Here’s a Zizek piece published in the New Statesman:

http://www.newstatesman.com/environment/2010/05/essay-nature-catastrophe

The main question Zizek is trying to help us to answer, in this piece, is what institutional changes can help us to reduce greenhouse gas emissions in such a way that we can hopefully escape the more extreme predicted possible environmental consequences of our current economic practices. This is, of course, an incredibly pressing and important problem, many possible detailed solutions to which have been proposed by people and organisations right across the political spectrum.

Opinions differ on everything, here, of course – but it seems to me, and to many observers, that one of the principal things missing in ‘our’ ability to implement various of those proposals is political will. It’s not hard to see how regulation of carbon emissions, for example, would work (whether or not this is our favoured solution): but it’s hard to see how a sufficiently large-scale implementation of such regulation could be achieved in present political circumstances. Reasons for this lack of political will can themselves then be discussed (e.g. the difficulty of international co-ordination w/r/t free rider problems; the influence of existing industry interests on political decision-making bodies; etc.)

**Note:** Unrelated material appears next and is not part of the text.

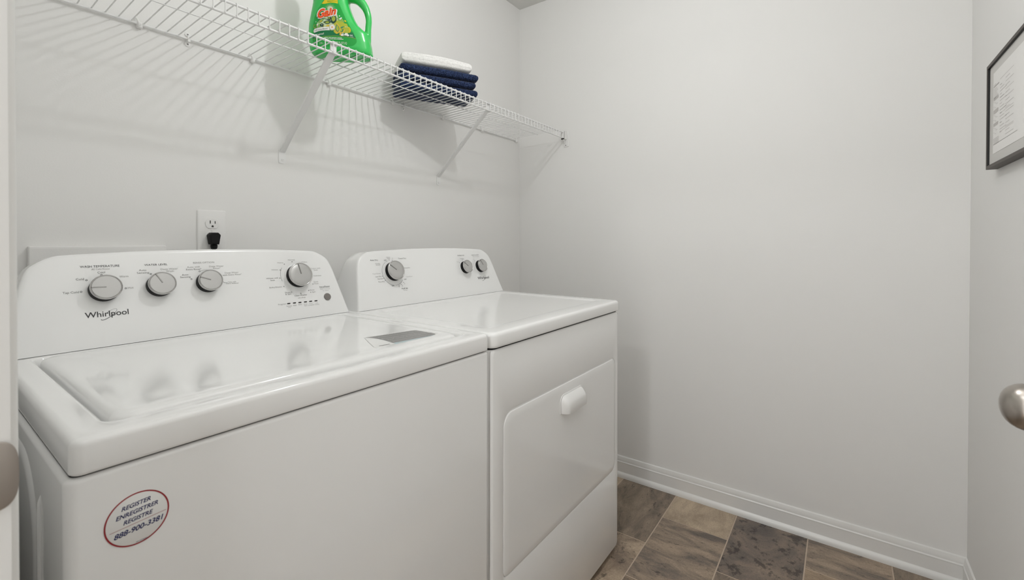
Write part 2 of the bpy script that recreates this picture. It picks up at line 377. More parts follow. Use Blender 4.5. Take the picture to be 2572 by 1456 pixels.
def logo(g, x0, x1, y, h, fn):
    put_text(g, 'Whirlpool', x0, x1, y, h, fn, offset=0.008)
    wx = x1-x0; cx = x0+wx*0.538; cy = y+h*0.31; a = wx*0.236; b = h*0.43; th = math.radians(38)
    n = 48; v = []; f = []
    for i in range(n+1):
        t = math.radians(168+286*i/n); wdt = (0.00035+0.00075*(0.5+0.5*math.cos(t-math.radians(215))))*wx/0.067
        for s_ in (1, -1):
            px, py = (a+s_*wdt/2)*math.cos(t), (b+s_*wdt/2)*math.sin(t)
            v.append(fn((cx+px*math.cos(th)-py*math.sin(th), cy+px*math.sin(th)+py*math.cos(th))))
    for i in range(n): f.append((2*i, 2*i+1, 2*i+3, 2*i+2))
    g.add(v, f)

YF, YB = -0.7846, -0.105
# ---- washer
wash = thing('washing_machine', 'white top-loading washing machine with four silver dials beside the doorway', 'washing machine', (0.3495, -0.445, 0.0))
g = G(); g.loft(rbox(0.0, 0.6985, YF, YB, 0.022, 0.8622, 0.012, 0.006, 0.003)); 
g.obj('cabinet', M['enamel'], wash)
g = G(); g.loft(rbox(0.006, 0.6925, YF+0.006, YB-0.004, 0.855, 0.872, 0.010, 0.001, 0)); g.obj('gap_shade_fill', M['gapshade'], wash)  # no real seal: dark filler paints the shade under the washer deck
for fx in (0.05, 0.65):
    for fy in (-0.73, -0.16):
        f = place((fx, fy, 0), (1, 0, 0), (0, 1, 0), (0, 0, 1))
        G().loft(lathe([(0.019, 0.0), (0.02, 0.006), (0.012, 0.012), (0.008, 0.026)], 16, f)).obj('leveling_foot', M['rubber'], wash)
# embossed outline pressed into the left side
L = []
for ins, x in ((-0.003, 0.0008), (0.000, -0.0012), (0.005, -0.0030), (0.012, -0.0036)):
    L.append([(x, y, z) for y, z in rrect(-0.640+ins, -0.20-ins, 0.10+ins, 0.835-ins, 0.105-ins*0.8, 10)])
G().loft(L, False, True).obj('side_emboss', M['enamel'], wash, angle=60)
G().tube([(0.001, -0.656, 0.808), (-0.0005, -0.657, 0.800), (-0.001, -0.659, 0.77), (-0.001, -0.661, 0.15), (0.001, -0.661, 0.13)], [0.0012, 0.0026, 0.0030, 0.0030, 0.0012], 10).obj('side_bead', M['enamel'], wash, angle=60)
# top deck with the lid opening
def lid_outline(ins, bow=0.0, n=8):
    """outline of the lid (or of the deck opening); with bow the front edge widens into a finger pocket"""
    x0, x1, y0, y1 = 0.050+ins, 0.652-ins, -0.7345+ins, -0.272-ins
    pts = rrect(x0, x1, y0, y1, 0.02, n)
    i = 3*(n+1); a, b = pts[i-1], pts[i]; m = 40
    front = [(a[0]+(b[0]-a[0])*t/m, a[1]) for t in range(1, m)]
    out = []
    for (x, y) in pts[:i]+front+pts[i:]:
        if y < -0.70: y -= bow*(0.5-0.5*math.tanh((abs(x-0.355)-0.115)/0.035))
        out.append((x, y))
    return out
def deck_outline(x0, x1, y0, y1, r, n=8):
    pts = rrect(x0, x1, y0, y1, r, n); i = 3*(n+1); a, b = pts[i-1], pts[i]; m = 40
    return pts[:i]+[(a[0]+(b[0]-a[0])*t/m, a[1]) for t in range(1, m)]+pts[i:]
ZD = 0.903
def dk(ins, z, r=0.012): return [(x, y, z) for x, y in deck_outline(0.0042+ins, 0.697-ins, YF-0.0015+ins, YB+ins, max(r-ins, .002))]
L = [dk(0.002, 0.8652), dk(0.0004, 0.8668), dk(0, 0.869), dk(0.0003, ZD-0.0080), dk(0.0013, ZD-0.0042), dk(0.0034, ZD-0.0017), dk(0.0064, ZD-0.0004), dk(0.0100, ZD)]
L += [[(x, y, z) for x, y in lid_outline(-i_, 0.0165)] for i_, z in ((0.0135, ZD-0.0002), (0.0105, ZD-0.001), (0.008, ZD-0.0035), (0.0062, ZD-0.009), (0.005, ZD-0.018))]
G().loft(L).obj('top_deck', M['enamel'], wash, angle=50)
lidz = 0.9045
L = [[(x, y, z) for x, y in lid_outline(i_)] for i_, z in ((0.0, ZD-0.016), (0.0, lidz-0.009), (0.0012, lidz-0.0052), (0.004, lidz-0.0022), (0.008, lidz-0.0006), (0.013, lidz), (0.022, lidz), (0.034, lidz-0.0006), (0.055, lidz-0.0014))]
lid = G().loft(L).obj('lid', M['lid'], wash, angle=50)
for vy in (-0.318, -0.329):
    G().box(0.0395, 0.0402, vy-0.0022, vy+0.0022, 0.889, 0.901).obj('vent_slot', M['slot'], wash, smooth=False)
# label on the lid
LZ = lidz-0.0010
lf = lambda h: (lambda p: (p[0], p[1], LZ+h))
g = G(); v = [(.4985, -.5985), (.4780, -.6400), (.4550, -.6900), (.4555, -.7040), (.4620, -.7115), (.4750, -.7135), (.4969, -.7105), (.6247, -.7205), (.6355, -.6265), (.6300, -.6245)]; put2d(g, (v, [tuple(range(10))]), lf(0.0003)); cl = g.obj('caution_label', M['sticker'], lid, smooth=False)
g = G(); v = [(.4990, -.5999), (.5040, -.6070), (.5065, -.6157), (.5085, -.6327), (.5080, -.6500), (.5055, -.6680), (.5020, -.6887), (.6272, -.7013), (.6355, -.6275), (.6310, -.6250)]
put2d(g, (v, [tuple(range(len(v)))]), lf(0.0005)); g.obj('label_grey_field', M['lidgrey'], lid, smooth=False)
g = G(); v = [(.6270, -.7020), (.5018, -.6893), (.4972, -.7096), (.6247, -.7197)]; put2d(g, (v, [(0, 1, 2, 3)]), lf(0.0005)); g.obj('label_blue_field', M['lidblue'], lid, smooth=False)
g = G()
for s_, a, b, ya, yb, h in (('Detergent designed for low', .5288, .6193, -.611, -.6289, .0062), ('in order to help reduce over sudsing', .5165, .6265, -.6235, -.6453, .0062), ('Detergent amount you use in', .5125, .6265, -.6436, -.6640, .0062),
                            ('your order. Follow directions', .5117, .6251, -.6592, -.6762, .0062), ('Detergente formulado para maquinas lavadoras de alta', .5062, .6258, -.675, -.690, .0046), ('eficiencia. Detergent concu pour les laveuses', .5065, .6250, -.6835, -.6965, .0046), ('HE - USE ONLY HE DETERGENT', .5078, .6241, -.7005, -.7115, .0062)):
    k_ = (yb-ya)/(b-a)
    put_text(g, s_, a, b, 0, h, lambda p, a=a, ya=ya, k_=k_: (p[0], ya+(p[0]-a)*k_+p[1], LZ+0.0008), res=1)
g.obj('label_lettering', M['lidtext'], lid, smooth=False)
g = G(); put2d(g, ([(.4676, -.6873), (.4915, -.6899), (.4910, -.6930), (.4671, -.6904)], [(0, 1, 2, 3)]), lf(0.0007)); g.obj('label_grey_line', M['lidgrey'], lid, smooth=False)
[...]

All these issues are, as I say, being discussed in great and concrete detail by people right across the political spectrum; there is a vast body of academic and non-academic work on almost every aspect of these issues.

Now what does Zizek add to this serious, extensive and ongoing debate, in his New Statesman piece? He proposes four things:

1) “worldwide norms of per capita energy consumption should be imposed”

2) “terror: the ruthless punishment of all those who violate the imposed protective measures, including severe limitations of liberal “freedoms” and the technological control of prospective lawbreakers.”

3) “voluntarism: the only way to confront the threat of ecological catastrophe is by means of collective decision-making”

4) “trust in the people: … We should not be afraid to encourage, as a combination of terror and trust in the people, the resurgence of an important figure in all egalitarian-revolutionary terror – the “informer” who denounces culprits to the authorities.”

Now, looking particularly at points two and four (that is: terror, and the resurgence of the ‘informer’) – what problems, exactly, are these proposals a solution to? It seems clear to me that the principal problems faced by the implementation of proposals to limit greenhouse gas emissions are not located at the level of individual citizens’ transgression of authorities’ demands. But Zizek’s ‘solutions’ are principally oriented to the establishment of a global terroristic police-state-style system.

Why would a globally coherent terroristic police system, with informants denouncing fellow citizens, be Zizek’s solution to the problem of anthropogenic global warming? There seems, at best, to be a leap in argument or logic here. [Note that this is not a right wing proposal advanced in order to be problematised or transformed (as Kotsko describes in the piece above). This is the culmination of the article, and the position Zizek himself advocates for, in his own voice.]

For many (like me) the lack of logic here suggests that Zizek (like, of course, many columnists) is using issues like climate change as a largely arbitrary ‘hook’ to lead into political proposals that he wishes to advance for other reasons. And, again, for many (like me) the political perspective that Zizek in fact advocates is repugnant.

In other words: Kotsko’s piece above does not adequately address the extent to which many objections to Zizek’s work are based, not in an objection to ‘thinking alternatives’, or in a blind adherence to the status quo, but rather in specific political and ethical objections to the specific ways in which Zizek proposes we think ‘alternatives’. Put bluntly, Zizek’s politics are often (to me, and to many others) abhorrent.